NO MID-SEASON PURCHASES. I need to be really strict on myself with this one. I’ve hauled for my summer capsule wardrobe already (video on that here), so the next time that I can buy clothing again is September and you know what? I have *more* than enough to keep me going through the summer months without a ‘I DON’T KNOW WHAT TO WEAR’ meltdown. I spoke last month about how budgeting effectively has really changed the game for me and so now it’s easier to track my outgoings and where money is being spent exactly. More saving, less spending, more chance of having a home with a garden next summer (repeat x100).

MORE VINTAGE PIECES. I don’t own too many vintage pieces, but that’s something that I’d like to change. I’ve got so much wear out of my cream vintage blazer from my spring capsule wardrobe haul and if I’m going to add new items to my capsule, then it makes the most sense sustainability-wise to add vintage and second-hand items. It’s something that I’m researching more and more as I know that there must be some absolute gems in Brighton and London (I’d love to get round to doing a post on this sometime!).

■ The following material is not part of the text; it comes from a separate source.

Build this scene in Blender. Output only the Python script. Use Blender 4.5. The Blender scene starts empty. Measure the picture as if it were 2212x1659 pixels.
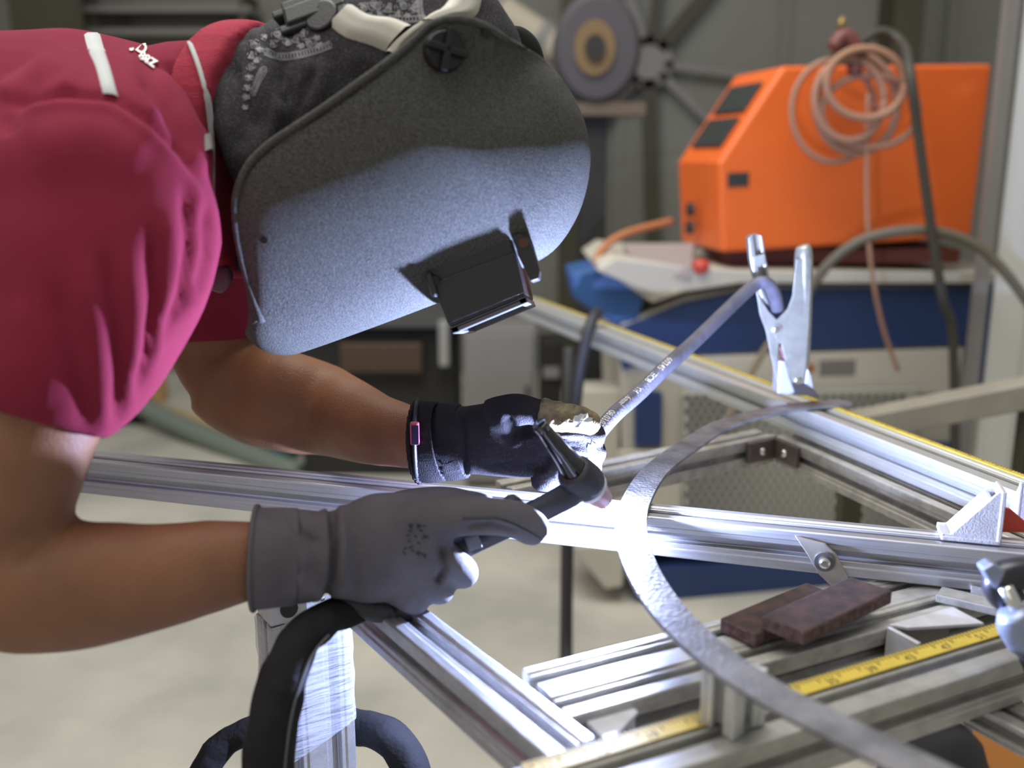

STRIP IT BACK. Ultimately I love basic clothing; simple lines, chic shapes and neutral shades and denim that can all be interchanged without even thinking about it. I’ve dipped my toe into more ‘out there’ pieces, but it’s always the classics that I come back to time and time again. I’ve found my uniform that feels just right and I’m going to stick to it. That’s where it’s worth me spending money and investing, and whenever I’m feeling a little lost and uninspired style-wise I need to remember my basics and stop putting pressure on myself to try something new. Besides I had my experimental days wearing purple and black thigh-high socks with short skirts when I was a teenager *shudders*.